Vanderkindere (1:121) mentioned a Baldwin occured as advocate in 962 (not discussed by Sherman) who may thus be another ancestor of Ralph. Moriarty assumed Baldwin was the father of the earlier Ralph who was in turn the father of Ralph husband of Gisele. In view of the large gaps, however, there may have been additional generations.

Gilbert's mother was probably the Gisele who was a sister of Otgiva (Ogive), wife of Baldwin IV count of Flanders, and thus Gilbert was one of Charlemagne's descendants. The burials of both Otgiva (d. 21 Feb 1030) and Gisele (d. 21 May, year unknown) are mentioned in the annals of St. Peter, but it, unfortunately, did not name Gisele's husband.

Europaische Stammtafeln (ES), 6:128 (1978), identified Gisele as a daughter of count Frederick and wife of Ralph of Alost, but didn't show their children on that page. It also showed her sister Otgiva married about 1005 Baldwin IV. ES 2:5 (1984) had 1012 for Otgiva's marriage date, as did K.F. Werner's 'Die Nachkommen Karls des Grossen', in Karl der Grosse, ed. W. Braunfels, vol.4 (1967).
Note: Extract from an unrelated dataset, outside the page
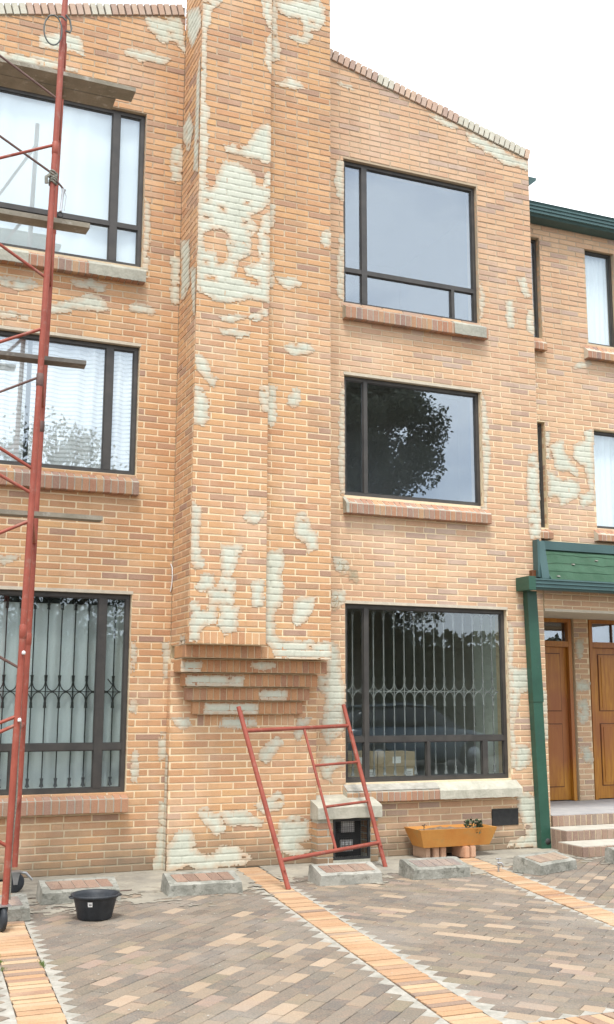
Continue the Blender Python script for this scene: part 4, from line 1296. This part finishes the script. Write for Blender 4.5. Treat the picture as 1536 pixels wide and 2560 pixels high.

Sherman wondered if the erroneous ancestry for Gilbert given in Monasticon Anglicanum (5:491) may have arisen when the unknown author, writing after 1307, found in an unknown source that Gilbert was described as 'nepos' of William the Conqueror and assumed it to mean 'nephew', although in this case its less frequent meaning of 'kinsman' was intended. Gilbert was the first cousin once removed of William's wife, if the assumption about Gisele's identity is correct.

Gilbert's name appears to have come from his mother's family -- her older brother was Gilbert count of Luxembourg (1047-59), and she had a paternal uncle also named Gilbert. He had a son named Ralph and a grandson named Baldwin, while his brother Baldwin of Ghent named one of his sons Gilbert [CP 7:672; Sherman].

Sherman didn't mention if any tenants of Gilbert de Gant in England can be traced to Flanders. Gilbert did not seem to hold any land in Flanders.

The identification of Gilbert's father as Ralph of Alost first appeared in A. Duchesne, Histoire genealogique des maisons ... de Gand, ..., 1631. Among the many later writers who have given it were the following:

  • L.V.J.A. Vanderkindere, Histoire de la formation territoriale des principautes belges au moyen age, vol.1 (1899).
  • W. Farrer, Early Yorkshire Charters (EYC), 2:432 (1915).
  • Complete Peerage (CP), 7:672n (1929).
  • M. Rubincam, 'The true origin of the house of Gaunt', Genealogists' magazine, 9:1-7 (1940).
  • F.M. Stenton, Anglo-Saxon England, 1st ed., 1941, p.621; 3rd ed., 1971, p.629 (no source). D.C. Douglas, William the Conqueror, 1964, p.267, only cited Stenton for it.
  • G.A. Moriarty, 'The ancestry of Gilbert de Gant', The American Genealogist, 34:39-40 (1958).
  • R.M. Sherman, 'The continental origins of the Ghent family of Lincolnshire', Nottingham Medieval Studies, 22:23-35 (1978).

Sherman did not use Farrer, Rubincam, nor Moriarty. See his paper for references to additional works discussing this family.